The key to this strategy is persuading clients to roll over their retirement money into a single-participant 401(k) plan rather than an IRA. The downside of doing so is that an IRA has no reporting requirements whereas the IRS requires a 401(k) plan to file form 5500 once the balance exceeds $100,000. CPAs can, of course, help clients complete this form, usually for an additional fee.

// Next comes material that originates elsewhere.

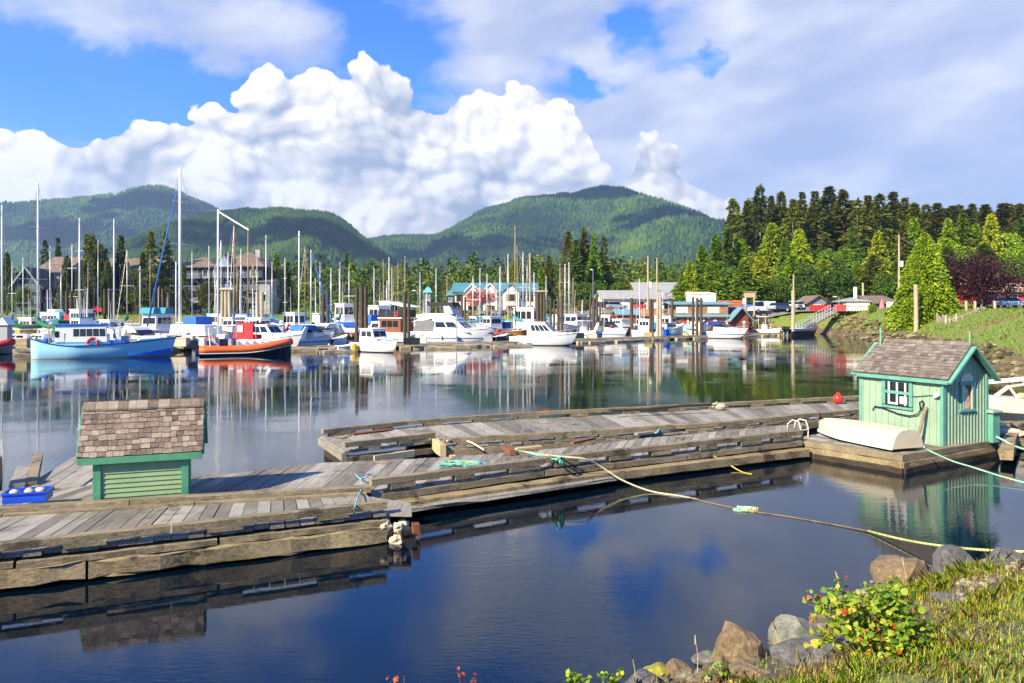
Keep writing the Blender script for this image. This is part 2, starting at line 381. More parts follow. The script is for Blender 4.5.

The main selling point of a 401(k) is that it allows much larger tax-deductible contributions than an IRA. It’s important for CPAs to remind clients that unlike some IRAs, a single-participant 401(k) plan has no investment restrictions. To help achieve greater diversity, participants can invest with more than one mutual fund family or custodian. “Initially it wouldn’t pay to use more than one sponsor,” says Schwartz. “But when you start getting a couple hundred thousand dollars in the plan, the client might be more comfortable with two agreements with two companies, which results in a more diversified portfolio,” he points out. CPAs can help clients compare the resulting fees to make sure such an arrangement makes sense.
A BETTER DEAL
The tax law changes described
here provide a compelling reason for CPAs to recommend that owner-only
businesses consider sponsoring 401(k)-type retirement plans. The
arrangements enable such businesses to maximize retirement
contributions and shelter a significantly greater portion of their
income than previously available alternatives. In most cases the
single-participant 401(k) is less complex, less burdensome to
administer and less expensive to maintain than its big-company
namesake. The bottom line for CPAs is this plan deserves serious
consideration—for both clients and for sole practitioner CPA firms.